Due to inflation and supply chain issues, the prices of groceries have increased drastically in the last few years. From February 16 to 18, 2024, we surveyed Canadians to find out their opinion and perceptions on the increasing prices of groceries.
Download the report to learn more.
Some of the key highlights of our survey about grocery prices in Canada include…
- Canadians generally attribute the increase in grocery prices to global economic phenomena (such as global inflation and supply chain issues) (27%), followed by attempts by grocery chains to increase profit margins (26%), and the federal government (23%). Quebecers are more likely to attribute the price increase to global economic phenomena (36%), while Albertans are more likely to attribute it to the federal government.
- Nearly two-thirds of Canadians (64%) think that the inflation rate in groceries is getting worse, compared to 28% who think it is about the same, and 5% who think that grocery inflation is improving. Respondents living in the Atlantic provinces (77%) are more likely to say that the situation has worsened.
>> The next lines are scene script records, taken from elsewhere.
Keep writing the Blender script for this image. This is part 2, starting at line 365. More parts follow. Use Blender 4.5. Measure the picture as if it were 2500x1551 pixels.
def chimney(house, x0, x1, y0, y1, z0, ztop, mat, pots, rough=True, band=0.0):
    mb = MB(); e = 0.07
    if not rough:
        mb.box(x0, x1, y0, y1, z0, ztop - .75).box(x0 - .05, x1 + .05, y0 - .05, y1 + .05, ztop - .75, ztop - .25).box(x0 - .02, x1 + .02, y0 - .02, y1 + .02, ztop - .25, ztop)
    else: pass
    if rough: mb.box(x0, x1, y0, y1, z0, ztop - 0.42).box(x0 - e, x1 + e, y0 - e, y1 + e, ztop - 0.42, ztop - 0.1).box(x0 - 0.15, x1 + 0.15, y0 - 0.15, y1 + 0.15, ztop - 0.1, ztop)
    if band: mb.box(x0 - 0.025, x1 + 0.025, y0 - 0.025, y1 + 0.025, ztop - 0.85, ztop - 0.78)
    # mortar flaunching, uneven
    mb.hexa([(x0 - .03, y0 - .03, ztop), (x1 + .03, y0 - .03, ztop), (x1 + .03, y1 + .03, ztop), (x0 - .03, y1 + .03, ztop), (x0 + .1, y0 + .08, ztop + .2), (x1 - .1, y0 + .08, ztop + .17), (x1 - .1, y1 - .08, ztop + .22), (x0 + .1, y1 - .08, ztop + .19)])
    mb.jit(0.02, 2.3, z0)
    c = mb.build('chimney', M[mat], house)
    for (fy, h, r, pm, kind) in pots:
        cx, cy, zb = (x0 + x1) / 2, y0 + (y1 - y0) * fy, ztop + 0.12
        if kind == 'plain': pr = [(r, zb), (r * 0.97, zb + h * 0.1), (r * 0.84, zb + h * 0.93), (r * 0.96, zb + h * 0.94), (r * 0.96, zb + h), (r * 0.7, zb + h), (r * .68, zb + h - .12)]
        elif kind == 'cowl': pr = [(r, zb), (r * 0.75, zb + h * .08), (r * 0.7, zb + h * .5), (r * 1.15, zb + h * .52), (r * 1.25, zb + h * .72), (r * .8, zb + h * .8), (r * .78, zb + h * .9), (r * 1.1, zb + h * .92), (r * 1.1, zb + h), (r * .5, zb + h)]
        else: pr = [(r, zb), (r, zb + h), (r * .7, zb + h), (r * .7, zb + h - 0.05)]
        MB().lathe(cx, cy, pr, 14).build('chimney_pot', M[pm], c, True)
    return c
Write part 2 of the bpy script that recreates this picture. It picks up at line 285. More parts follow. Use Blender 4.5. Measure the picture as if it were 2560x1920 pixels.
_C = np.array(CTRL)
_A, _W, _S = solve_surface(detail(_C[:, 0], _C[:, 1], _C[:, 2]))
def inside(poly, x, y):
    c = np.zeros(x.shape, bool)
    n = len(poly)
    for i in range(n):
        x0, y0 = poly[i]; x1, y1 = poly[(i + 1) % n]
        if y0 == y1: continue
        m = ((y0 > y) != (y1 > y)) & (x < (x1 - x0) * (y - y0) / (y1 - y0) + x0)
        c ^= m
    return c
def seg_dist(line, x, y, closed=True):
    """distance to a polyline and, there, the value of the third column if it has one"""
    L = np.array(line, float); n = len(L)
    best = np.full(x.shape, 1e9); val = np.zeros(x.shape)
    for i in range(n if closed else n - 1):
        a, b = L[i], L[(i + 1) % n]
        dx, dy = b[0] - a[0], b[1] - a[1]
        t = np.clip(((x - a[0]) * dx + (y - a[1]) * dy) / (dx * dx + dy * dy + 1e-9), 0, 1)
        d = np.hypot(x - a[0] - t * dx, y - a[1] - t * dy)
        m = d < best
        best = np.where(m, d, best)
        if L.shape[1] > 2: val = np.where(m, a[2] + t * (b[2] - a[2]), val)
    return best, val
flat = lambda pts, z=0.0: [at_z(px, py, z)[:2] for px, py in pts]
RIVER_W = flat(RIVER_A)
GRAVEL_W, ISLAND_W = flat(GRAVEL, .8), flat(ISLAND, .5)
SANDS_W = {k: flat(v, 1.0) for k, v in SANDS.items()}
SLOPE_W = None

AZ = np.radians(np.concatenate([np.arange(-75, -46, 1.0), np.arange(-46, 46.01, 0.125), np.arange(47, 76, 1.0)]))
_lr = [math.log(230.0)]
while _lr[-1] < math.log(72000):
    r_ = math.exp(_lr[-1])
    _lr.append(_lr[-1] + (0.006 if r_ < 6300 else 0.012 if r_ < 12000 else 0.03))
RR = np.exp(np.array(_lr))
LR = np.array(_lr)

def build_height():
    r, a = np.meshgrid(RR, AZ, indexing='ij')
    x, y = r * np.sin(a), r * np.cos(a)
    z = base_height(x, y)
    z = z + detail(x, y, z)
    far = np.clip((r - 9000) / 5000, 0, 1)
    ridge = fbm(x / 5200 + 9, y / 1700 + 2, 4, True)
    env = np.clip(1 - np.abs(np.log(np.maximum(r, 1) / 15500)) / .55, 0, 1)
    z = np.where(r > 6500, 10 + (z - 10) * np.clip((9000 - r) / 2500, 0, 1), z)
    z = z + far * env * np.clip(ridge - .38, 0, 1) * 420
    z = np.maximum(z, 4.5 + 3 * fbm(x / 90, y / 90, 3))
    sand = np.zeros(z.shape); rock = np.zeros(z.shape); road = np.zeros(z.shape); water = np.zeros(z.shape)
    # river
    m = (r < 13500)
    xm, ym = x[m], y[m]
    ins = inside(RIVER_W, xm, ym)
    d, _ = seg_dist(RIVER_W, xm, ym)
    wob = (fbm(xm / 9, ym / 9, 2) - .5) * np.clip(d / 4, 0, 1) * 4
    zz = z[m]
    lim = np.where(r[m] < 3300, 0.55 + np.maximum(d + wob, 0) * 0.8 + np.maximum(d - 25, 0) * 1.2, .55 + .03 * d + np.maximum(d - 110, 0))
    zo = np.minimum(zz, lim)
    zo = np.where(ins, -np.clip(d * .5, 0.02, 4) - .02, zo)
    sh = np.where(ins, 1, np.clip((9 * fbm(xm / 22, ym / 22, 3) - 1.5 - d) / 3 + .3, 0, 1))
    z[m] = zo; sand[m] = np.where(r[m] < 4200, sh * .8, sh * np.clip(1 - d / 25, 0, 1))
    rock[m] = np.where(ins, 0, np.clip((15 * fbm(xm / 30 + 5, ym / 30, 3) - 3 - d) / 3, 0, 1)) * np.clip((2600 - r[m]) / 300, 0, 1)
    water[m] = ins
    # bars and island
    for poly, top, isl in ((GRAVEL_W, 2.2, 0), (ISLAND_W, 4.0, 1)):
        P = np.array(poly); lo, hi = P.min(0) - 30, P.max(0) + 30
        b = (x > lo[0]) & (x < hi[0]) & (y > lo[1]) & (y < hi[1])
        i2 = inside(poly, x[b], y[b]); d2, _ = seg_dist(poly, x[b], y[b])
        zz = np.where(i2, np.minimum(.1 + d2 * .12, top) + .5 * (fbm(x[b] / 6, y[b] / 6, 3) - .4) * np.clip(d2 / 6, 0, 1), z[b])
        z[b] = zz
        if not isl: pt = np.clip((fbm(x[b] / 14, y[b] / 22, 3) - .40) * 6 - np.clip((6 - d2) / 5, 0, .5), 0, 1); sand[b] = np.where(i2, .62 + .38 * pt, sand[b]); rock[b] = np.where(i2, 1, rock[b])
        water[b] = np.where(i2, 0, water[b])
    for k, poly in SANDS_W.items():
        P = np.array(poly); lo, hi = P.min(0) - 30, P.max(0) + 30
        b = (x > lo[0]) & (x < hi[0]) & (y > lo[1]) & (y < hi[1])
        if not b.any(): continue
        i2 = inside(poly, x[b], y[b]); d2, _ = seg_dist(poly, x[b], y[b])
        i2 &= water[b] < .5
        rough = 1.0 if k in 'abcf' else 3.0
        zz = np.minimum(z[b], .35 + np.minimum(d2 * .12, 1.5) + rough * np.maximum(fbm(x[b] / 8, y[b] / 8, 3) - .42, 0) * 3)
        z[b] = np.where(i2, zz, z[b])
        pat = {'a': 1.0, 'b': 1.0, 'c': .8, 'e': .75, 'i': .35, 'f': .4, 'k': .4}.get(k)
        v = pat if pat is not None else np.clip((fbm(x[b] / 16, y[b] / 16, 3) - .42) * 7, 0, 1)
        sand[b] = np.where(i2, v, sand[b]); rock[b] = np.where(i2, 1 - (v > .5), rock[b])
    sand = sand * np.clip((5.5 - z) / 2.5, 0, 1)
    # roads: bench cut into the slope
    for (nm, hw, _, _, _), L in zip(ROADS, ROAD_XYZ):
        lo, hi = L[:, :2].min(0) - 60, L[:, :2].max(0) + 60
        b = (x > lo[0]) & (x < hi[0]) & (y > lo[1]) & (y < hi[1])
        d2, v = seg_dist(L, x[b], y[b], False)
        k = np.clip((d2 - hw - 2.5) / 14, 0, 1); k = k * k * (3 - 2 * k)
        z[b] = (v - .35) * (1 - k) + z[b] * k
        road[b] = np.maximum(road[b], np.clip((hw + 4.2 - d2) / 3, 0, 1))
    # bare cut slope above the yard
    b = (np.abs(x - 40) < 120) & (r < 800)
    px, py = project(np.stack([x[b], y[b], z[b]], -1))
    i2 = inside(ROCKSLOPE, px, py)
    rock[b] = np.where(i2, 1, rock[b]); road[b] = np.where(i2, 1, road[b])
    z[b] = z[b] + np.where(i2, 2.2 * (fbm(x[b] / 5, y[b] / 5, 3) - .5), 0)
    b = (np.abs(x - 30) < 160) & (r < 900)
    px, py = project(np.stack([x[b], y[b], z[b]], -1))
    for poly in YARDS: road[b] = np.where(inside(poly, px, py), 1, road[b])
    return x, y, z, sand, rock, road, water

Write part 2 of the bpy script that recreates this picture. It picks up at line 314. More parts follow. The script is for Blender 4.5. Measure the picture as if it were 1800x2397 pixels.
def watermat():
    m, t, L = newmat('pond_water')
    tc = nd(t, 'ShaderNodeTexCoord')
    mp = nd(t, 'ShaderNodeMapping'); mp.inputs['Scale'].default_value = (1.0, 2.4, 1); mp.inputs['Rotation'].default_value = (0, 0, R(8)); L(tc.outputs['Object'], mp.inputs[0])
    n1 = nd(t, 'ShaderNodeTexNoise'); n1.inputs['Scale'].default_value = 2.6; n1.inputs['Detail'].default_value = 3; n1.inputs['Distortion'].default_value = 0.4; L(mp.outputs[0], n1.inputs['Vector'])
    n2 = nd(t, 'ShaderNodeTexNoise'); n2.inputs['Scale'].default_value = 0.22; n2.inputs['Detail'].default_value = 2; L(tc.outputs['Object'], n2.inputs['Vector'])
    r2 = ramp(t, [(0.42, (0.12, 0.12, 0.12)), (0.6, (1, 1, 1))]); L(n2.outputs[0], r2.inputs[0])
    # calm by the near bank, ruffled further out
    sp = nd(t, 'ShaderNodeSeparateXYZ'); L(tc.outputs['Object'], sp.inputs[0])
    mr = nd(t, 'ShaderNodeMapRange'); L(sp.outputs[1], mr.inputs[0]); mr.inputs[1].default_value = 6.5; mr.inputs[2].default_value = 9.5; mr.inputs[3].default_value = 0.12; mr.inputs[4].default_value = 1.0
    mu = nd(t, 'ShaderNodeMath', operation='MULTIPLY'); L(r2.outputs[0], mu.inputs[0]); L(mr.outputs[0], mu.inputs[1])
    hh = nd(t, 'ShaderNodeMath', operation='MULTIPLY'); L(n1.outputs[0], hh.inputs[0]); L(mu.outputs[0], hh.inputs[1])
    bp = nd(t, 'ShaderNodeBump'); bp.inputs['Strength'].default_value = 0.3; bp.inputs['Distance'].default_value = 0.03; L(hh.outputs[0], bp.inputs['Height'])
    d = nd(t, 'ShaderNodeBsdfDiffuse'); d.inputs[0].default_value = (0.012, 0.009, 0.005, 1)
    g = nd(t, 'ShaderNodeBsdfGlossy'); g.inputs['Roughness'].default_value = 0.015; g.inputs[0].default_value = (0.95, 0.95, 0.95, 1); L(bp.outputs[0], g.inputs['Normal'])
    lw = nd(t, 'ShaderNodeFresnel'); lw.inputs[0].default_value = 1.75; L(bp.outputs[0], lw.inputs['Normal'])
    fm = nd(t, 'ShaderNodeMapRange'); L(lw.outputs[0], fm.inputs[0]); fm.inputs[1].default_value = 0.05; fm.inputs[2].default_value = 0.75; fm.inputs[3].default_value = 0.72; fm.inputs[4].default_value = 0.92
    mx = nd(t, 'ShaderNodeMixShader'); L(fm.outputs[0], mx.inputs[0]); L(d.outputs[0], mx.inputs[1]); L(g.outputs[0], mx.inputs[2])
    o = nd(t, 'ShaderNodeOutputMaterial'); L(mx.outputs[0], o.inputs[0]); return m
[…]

- Nearly one-quarter of Canadians (23%) found the grocery rebate from last July helpful, while more than half (52%) did not find it helpful, and 20% say they were unaware of the rebate. Canadians with an annual income of less than $40K are more likely to have found the rebate helpful (33%).
- Almost three-quarters of Canadians (72%) believe that the Federal government should do more to help Canadians with the rising cost of groceries, against 19% who believe it is not their role, and 8% who are unsure. Canadians with an annual income of less than $40K (78%) are more likely to think the government should help, and Canadians with an annual income of $100K (26%) or more are more likely to think that it is not the government’s role.
- Half of Canadians (52%) believe that the arrival of new competitors in Canada will be helpful in reducing grocery prices, while one-third (34%) believe it will not be helpful.
Methodology
This web survey was conducted from February 16 to 18, 2024, with 1,529 Canadians aged 18 or older, randomly recruited from LEO’s online panel. A margin of error cannot be associated with a non-probability sample in a panel survey. For comparison, a probability sample of 1,529 respondents would have a margin of error of ±2.51 %, 19 times out of 20.